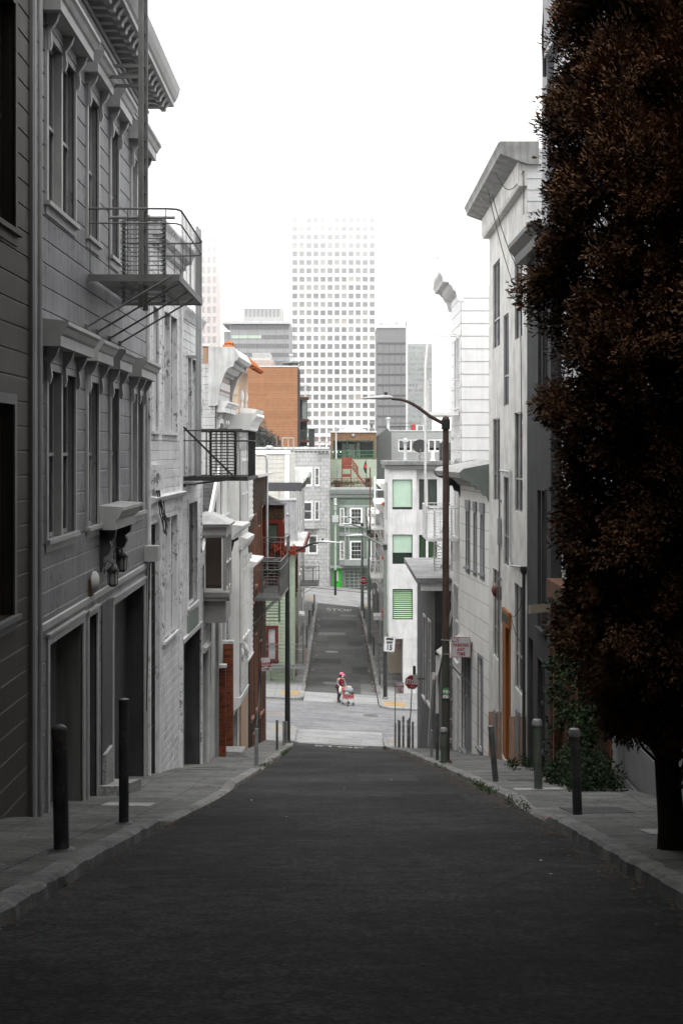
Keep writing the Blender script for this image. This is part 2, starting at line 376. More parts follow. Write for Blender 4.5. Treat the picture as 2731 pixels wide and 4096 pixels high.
KL=[(-60,.14),(19.2,.14),(20.6,.02),(29,.02),(30.5,.10),(38,.10),(40,.02),(44,.02),(46,.12),(64,.12),(68,.10),(69,.03),(80,.1),(200,.12)]
KR=[(-60,.15),(19.8,.15),(20.8,.03),(23.2,.03),(24.4,.13),(64,.13),(68,.10),(70,.05),(78,.1),(200,.12)]
kz=lambda s,x,y: gz(x,y)+pl(KL if s<0 else KR,y)
def strip(name,ys,xa,xb,mat,zo=0,nx=6,zf=None,kind='structure',label=None):
    vs=[];fs=[]
    for y in ys:
        a,b=xa(y),xb(y)
        for i in range(nx+1):
            x=lerp(a,b,i/nx); vs.append((x,y,(zf(x,y) if zf else gz(x,y))+zo))
    for j in range(len(ys)-1):
        for i in range(nx):
            k=j*(nx+1)+i; fs.append((k,k+1,k+nx+2,k+nx+1))
    mb=MB(); mb.add(vs,fs); o=mb.build(name,mat,recalc=False); tag(o,kind=kind)
    if label: o['label']=label
    return o
def ar(a,b,n): return [a+(b-a)*i/n for i in range(n+1)]
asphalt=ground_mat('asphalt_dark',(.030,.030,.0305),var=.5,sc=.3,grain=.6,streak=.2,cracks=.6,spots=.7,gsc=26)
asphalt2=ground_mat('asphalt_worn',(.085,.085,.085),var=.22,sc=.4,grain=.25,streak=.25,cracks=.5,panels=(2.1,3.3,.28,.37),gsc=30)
asphalt3=ground_mat('asphalt_cross',(.17,.17,.175),var=.15,sc=.5,grain=.2,streak=.35,cracks=.3,gsc=30)
conc=ground_mat('concrete_crossing',(.25,.25,.25),var=.18,sc=.6,grain=.2,streak=.3,cracks=.3)
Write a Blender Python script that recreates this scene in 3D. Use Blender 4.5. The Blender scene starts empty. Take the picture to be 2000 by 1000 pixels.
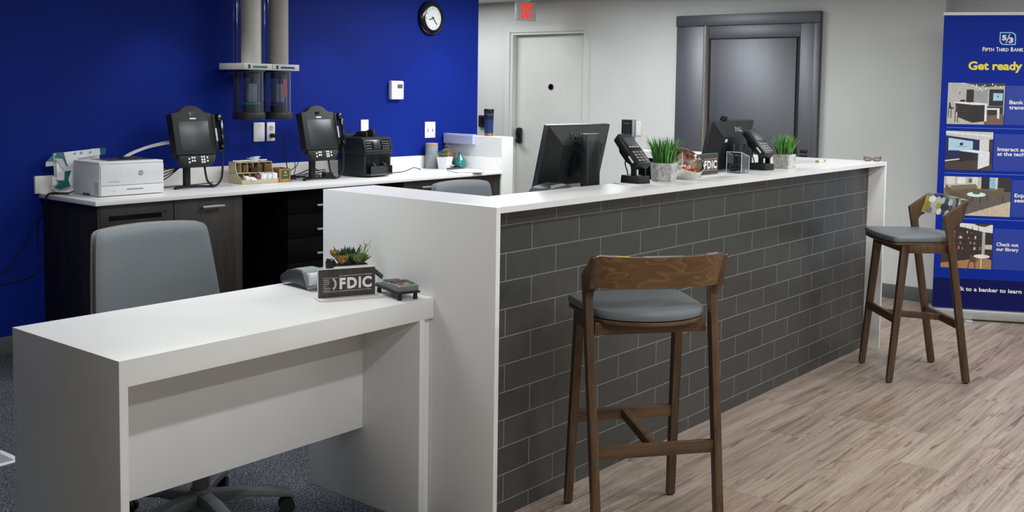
import bpy, bmesh, math, random
from mathutils import Vector, Matrix
random.seed(7)
PI = math.pi
COL = bpy.context.scene.collection
SC = bpy.context.scene

# ------------------------------------------------------------------ colour / materials
def lin(c):
    r = []
    for v in c[:3]:
        v = v / 255.0
        r.append(v / 12.92 if v <= 0.04045 else ((v + 0.055) / 1.055) ** 2.4)
    return (r[0], r[1], r[2], 1.0)

class NT:
    def __init__(s, name):
        s.m = bpy.data.materials.new(name); s.m.use_nodes = True
        s.t = s.m.node_tree; s.n = s.t.nodes; s.l = s.t.links
        s.b = s.n.get('Principled BSDF')
        s.out = s.n.get('Material Output')
    def add(s, typ, **kw):
        nd = s.n.new(typ)
        for k, v in kw.items():
            if k.startswith('i_'):
                nd.inputs[k[2:].replace('_', ' ')].default_value = v
            else: setattr(nd, k, v)
        return nd
    def link(s, a, b): s.l.new(a, b)
    def coord(s, scale=(1, 1, 1), loc=(0, 0, 0), rot=(0, 0, 0)):
        tc = s.add('ShaderNodeTexCoord'); mp = s.add('ShaderNodeMapping')
        mp.inputs['Scale'].default_value = scale; mp.inputs['Location'].default_value = loc
        mp.inputs['Rotation'].default_value = rot
        s.link(tc.outputs['Object'], mp.inputs['Vector'])
        return mp.outputs['Vector']
    def noise(s, vec, scale, detail=3, rough=0.5, dist=0.0):
        n = s.add('ShaderNodeTexNoise'); n.inputs['Scale'].default_value = scale
        n.inputs['Detail'].default_value = detail; n.inputs['Roughness'].default_value = rough
        n.inputs['Distortion'].default_value = dist
        s.link(vec, n.inputs['Vector']); return n.outputs['Fac']
    def ramp(s, fac, stops, interp='LINEAR'):
        r = s.add('ShaderNodeValToRGB'); cr = r.color_ramp; cr.interpolation = interp
        while len(cr.elements) < len(stops): cr.elements.new(0.5)
        for e, (p, c) in zip(cr.elements, stops):
            e.position = p; e.color = lin(c)
        s.link(fac, r.inputs['Fac']); return r.outputs['Color']
    def mix(s, fac, a, b, mode='MIX'):
        m = s.add('ShaderNodeMix', data_type='RGBA', blend_type=mode)
        if isinstance(fac, float): m.inputs['Factor'].default_value = fac
        else: s.link(fac, m.inputs['Factor'])
        for v, i in ((a, 6), (b, 7)):
            if isinstance(v, tuple): m.inputs[i].default_value = v
            else: s.link(v, m.inputs[i])
        return m.outputs[2]
    def base(s, col):
        if isinstance(col, tuple): s.b.inputs['Base Color'].default_value = col
        else: s.link(col, s.b.inputs['Base Color'])
    def bump(s, fac, strength=0.2, dist=0.001):
        b = s.add('ShaderNodeBump'); b.inputs['Strength'].default_value = strength
        b.inputs['Distance'].default_value = dist
        s.link(fac, b.inputs['Height']); s.link(b.outputs['Normal'], s.b.inputs['Normal'])

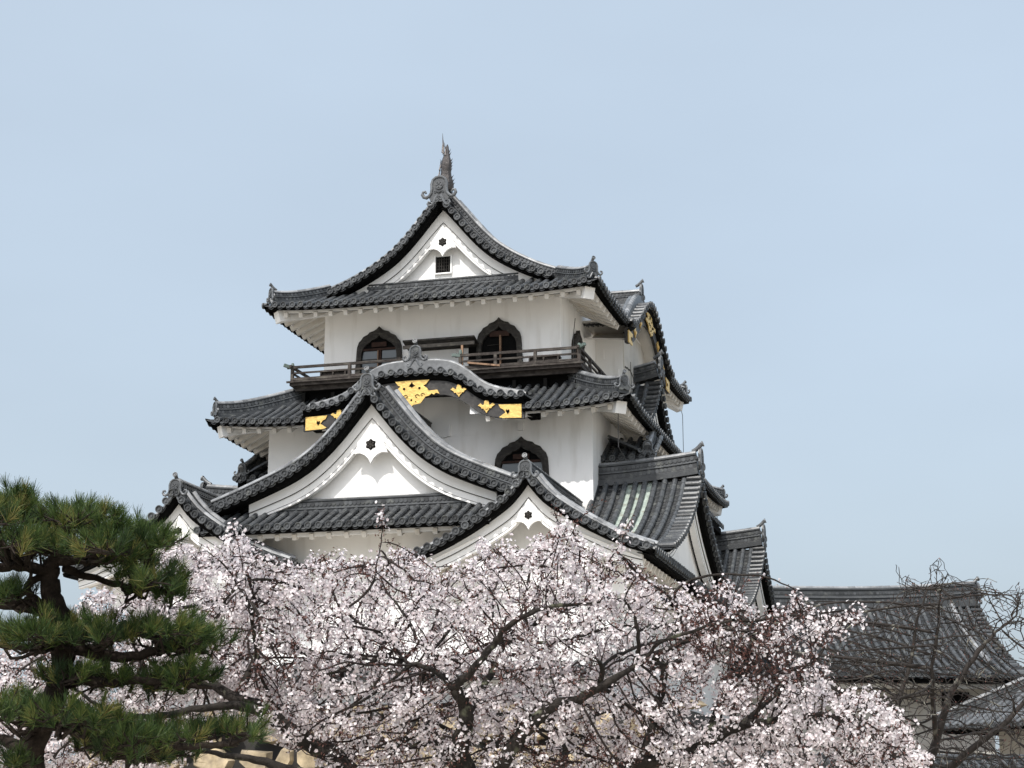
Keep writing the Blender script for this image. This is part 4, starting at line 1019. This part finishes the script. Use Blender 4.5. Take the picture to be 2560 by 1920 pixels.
::::::::::
Objective - Identify every line holding the word "part" and copy it out.

In response -
Keep writing the Blender script for this image. This is part 2, starting at line 376. More parts follow. Write for Blender 4.5. Treat the picture as 2731 pixels wide and 4096 pixels high.
Keep writing the Blender script for this image. This is part 4, starting at line 1019. This part finishes the script. Use Blender 4.5. Take the picture to be 2560 by 1920 pixels.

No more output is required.